Die Kammer geht deshalb davon aus, dass sich der Rechtszustand seit dem 01.01.2005 insoweit nicht verändert hat. Dann mindert die Pfändung von Einkommen zur Erfüllung von Unterhaltsansprüchen zwar nicht das anrechenbare Einkommen im Sinne von § 11 SGB II, beeinflusst jedoch die tatsächliche Lage des Einkommensbeziehers in dem Sinne, dass er nicht in der Lage ist, seinen notwendigen Unterhalt aus eigenen Mitteln zu beschaffen (BVerwG, a. a. O.).
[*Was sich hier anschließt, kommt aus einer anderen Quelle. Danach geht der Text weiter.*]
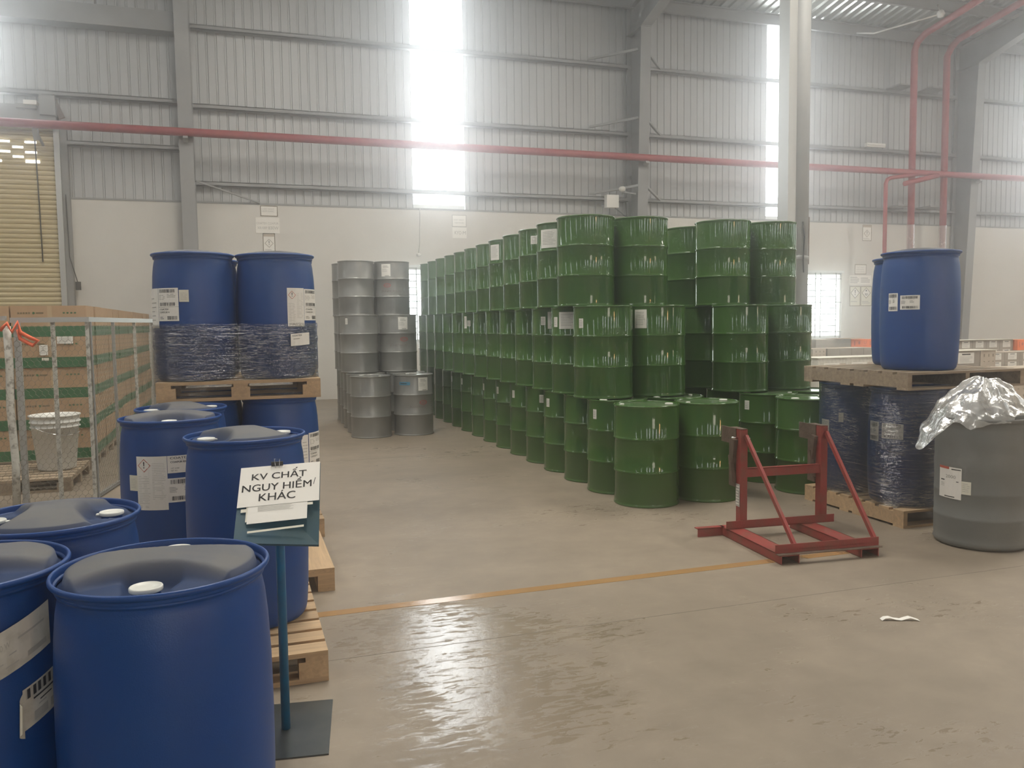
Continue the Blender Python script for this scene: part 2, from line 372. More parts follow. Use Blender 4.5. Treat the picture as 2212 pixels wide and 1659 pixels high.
def cyl(r, a0):
    """s runs to the right as seen from outside, starting at azimuth a0 (degrees)"""
    def fn(x, z, l):
        a = radians(a0) + x/r
        return ((r+l)*cos(a), (r+l)*sin(a), z)
    return fn
def plane(o, ux, uz, nrm):
    o = Vector(o); ux = Vector(ux); uz = Vector(uz); nrm = Vector(nrm)
    return lambda x, z, l: tuple(o + ux*x + uz*z + nrm*l)

# ------------------------------------------------------------------ the hall
WY = 18.35; EAVE = 9.05; SL = .15; BRK = 4.17
XL, XR, YF = -12.0, 34.0, -16.0
def roof_z(y): return EAVE + SL*(WY-y) if y > 1 else EAVE + SL*(WY-1) - SL*(1-y)
struct(MB().box((XL, YF, -.2), (XR, WY+.3, 0), 'concrete').build('floor'))
struct(MB().box((.05, 4.575, -.0), (5.6, 4.655, .0015), 'line_paint').build('trim_1'))
# expansion joints and a cast strip in the floor
jb = MB()
for y in (3.95, 9.9, 15.9): jb.box((XL, y, 0), (XR, y+.004, .0006), 'joint')
for x in (-5.0, 7.9, 14.0): jb.box((x, YF, 0), (x+.004, WY, .0006), 'joint')
struct(jb.build('trim_2'))

# back wall: masonry with two windows, cladding above with translucent strips
wb = MB()
WIN = [(2.75, 4.02, 1.22, 2.87), (14.10, 15.36, 1.12, 2.83)]
xs = [XL] + [v for q in WIN for v in q[:2]] + [XR]
DOOR = (-8.0, -3.12, 5.42)
def wall_seg(x0, x1, z0, z1): wb.box((x0, WY, z0), (x1, WY+.2, z1), 'painted_wall')
wall_seg(XL, DOOR[0], 0, BRK); wall_seg(DOOR[1], WIN[0][0], 0, BRK)
wall_seg(WIN[0][1], WIN[1][0], 0, BRK); wall_seg(WIN[1][1], XR, 0, BRK)
for x0, x1, z0, z1 in WIN: wall_seg(x0, x1, 0, z0); wall_seg(x0, x1, z1, BRK)
wall_back = struct(wb.build('wall_back'))
STR = [(-5.34, -4.15), (3.81, 5.0), (12.97, 14.16), (22.12, 23.31), (31.2, 32.4)]
def corrugated(x0, x1, z0, z1, mb, mat='zinc_sheet', y=WY+.02):
    P = .183; k0 = int(x0/P)-1; pts = []
    prof = ((0, 0), (.72, 0), (.78, .018), (.92, .018), (.98, 0), (1, 0))
    k = k0
    while k*P < x1:
        for a, d in prof[:-1]:
            x = (k+a)*P
            if x0 < x < x1: pts.append((x, y+d))
        k += 1
    pts = [(x0, y)] + pts + [(x1, y)]
    ks = [mb.add([(x, yy, z0), (x, yy, z1)]) for x, yy in pts]
    for i in range(len(ks)-1): mb.face((ks[i], ks[i+1], ks[i+1]+1, ks[i]+1), mat)
cl = MB(); x = XL
for a, b2 in STR:
    if x < DOOR[1] and a > DOOR[0]:
        pass
    corrugated(x, a, BRK-.02, 10.2, cl); x = b2
corrugated(x, XR, BRK-.02, 10.2, cl)
# cut the door opening region: the shutter stands in front of the sheet there
o = cl.build('cladding', wall_back)
fl = MB().box((DOOR[1], WY-.012, BRK-.025), (WIN[1][1]+18, WY+.06, BRK+.012), 'steel_grey').box((XL, WY-.012, BRK-.025), (DOOR[0], WY+.06, BRK+.012), 'steel_grey').build('flashing', wall_back)
for i, (a, b2) in enumerate(STR[:4]):
    pn = MB().box((a-.03, WY+.09, BRK-.02), (b2+.03, WY+.10, 9.9), 'daylight_panel')
    o = struct(pn.build('window_%d' % (i+3)))
    MB().box((a, WY+.04, BRK-.02), (b2, WY+.06, BRK+.10), 'sash').build('window_sill', o)
# other walls
def corr_plain(name, pts, th=.1): pass
lw = struct(MB().box((XL-.1, YF, 0), (XL, WY, 12.5), 'sheet_dim').build('wall_left'))
rw = struct(MB().box((XR, YF, 0), (XR+.1, WY, 12.5), 'sheet_dim').build('wall_right'))
fwl = struct(MB().box((XL, YF-.1, 0), (XR, YF, 12.5), 'zinc_sheet').build('wall_front'))
ib = 7
for x in (-7.5, -3.2, 1.6, 6.4, 11.2, 16.0, 20.8, 25.6, 30.4):
    struct(MB().box((x, YF+.02, 4.3), (x+.55, YF+.03, 9.6), 'daylight_far').build('window_%d' % ib)); ib += 1
for y in (-9, -1.5, 6, 13):
    struct(MB().box((XL+.02, y, 4.3), (XL+.03, y+.5, 9.4), 'daylight_panel').build('window_%d' % ib)); ib += 1
    struct(MB().box((XR-.03, y, 4.3), (XR-.02, y+.9, 9.4), 'daylight_panel').build('window_%d' % ib)); ib += 1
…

Eine Pfändung liegt nicht vor, jedoch ist nach der wohl zutreffenden Auffassung der Beklagten ein Titel, in dem sich der Schuldner der sofortigen Zwangsvollstreckung in sein Vermögen unterwirft, dem gleichzustellen, so dass titulierte Unterhaltsforderungen vom Einkommen abzuziehen sind. Für eine weitergehende einkommensmindernde Berücksichtigung von Unterhaltsleistungen fehlt eine gesetzliche Grundlage (Sozialgericht Aachen S 9 AS 22/05, Urteil vom 17.11.2005; Sozialgericht Augsburg, Urteil vom 02.06.2005, S 1 AS 89/05). Die Einkommens- und Vermögensberücksichtigung nach § 9 Abs. 2 SGB II ist eine Regelung allein des öffentlichen Rechts, die nicht an bürgerlich-rechtliche Unterhaltspflichten anknüpft (Eicher/Spellbrink, Kommentar zum SGB II, Rdnr. 27 zu § 9). Die Übernahme von Verpflichtungen des Anspruchstellers gegenüber Dritten ist im Leistungsrecht des SGB II und SGB XII nur in besonders geregelten Ausnahmefällen vorgesehen.

Die Kostenentscheidung folgt aus §§ 183, 193 SGG.